DIRECTOR: Christopher Cain

May Contain Spoilers!

Being only ten in 1988, the 18 rated Young Guns was a little beyond me at the time. So it has taken 24 years for me to catch up with this take on the Billy The Kid story. To be honest, even though I knew that Billy was in this film, I had no idea that this was a true story, thinking that it was a work of fiction using the real character.

The cast is made up from the usual suspects, not literally of course, from the ubiquitous Brat Pack, with Emilio Estevez (Billy The Kid) and brother Charlie Sheen leading the way. The action is brutal, as is the tone which seems to set out from day one, with the intention to shock us out of the genre expectations.

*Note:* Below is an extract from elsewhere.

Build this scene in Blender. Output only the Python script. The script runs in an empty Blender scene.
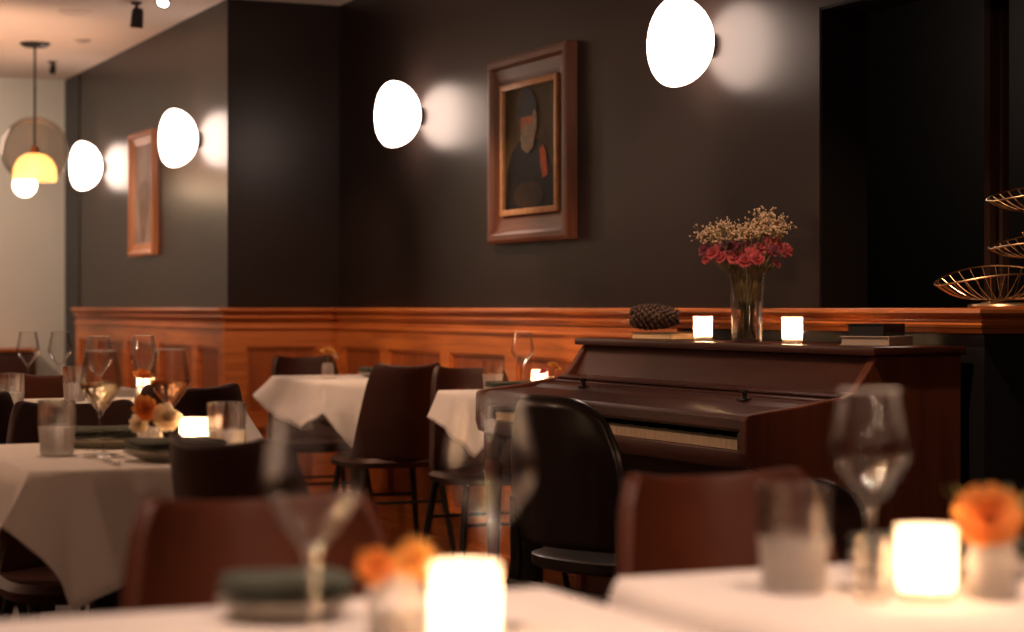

This is making a clear statement that Young Guns a not a John Wayne western, nor a classical film but a new age and cool take on the well-worn genre. It works too, but it would ultimately be Kevin Costner’s, Dances With Wolves which would bring resurrect the western, by glorifying the era and the genre as epic, rather than a fun shoot’em up, cowboys and indians genre, which it had been.

Both styles work, but Young Guns is attempting to update the genre of their parents who no doubt played with toy six shooters as children, and saw the west as a lawless and escapist genre, rather than a historical time of vistas and deep pretentious meaning. Even How The West Was Won, with its Cinerama wide-angles and love of the westward bound pioneers, still enjoyed the cliché’s and so does Young Guns.

This is a  good blend of action, cool and historical intrigue. Well worth catching up with.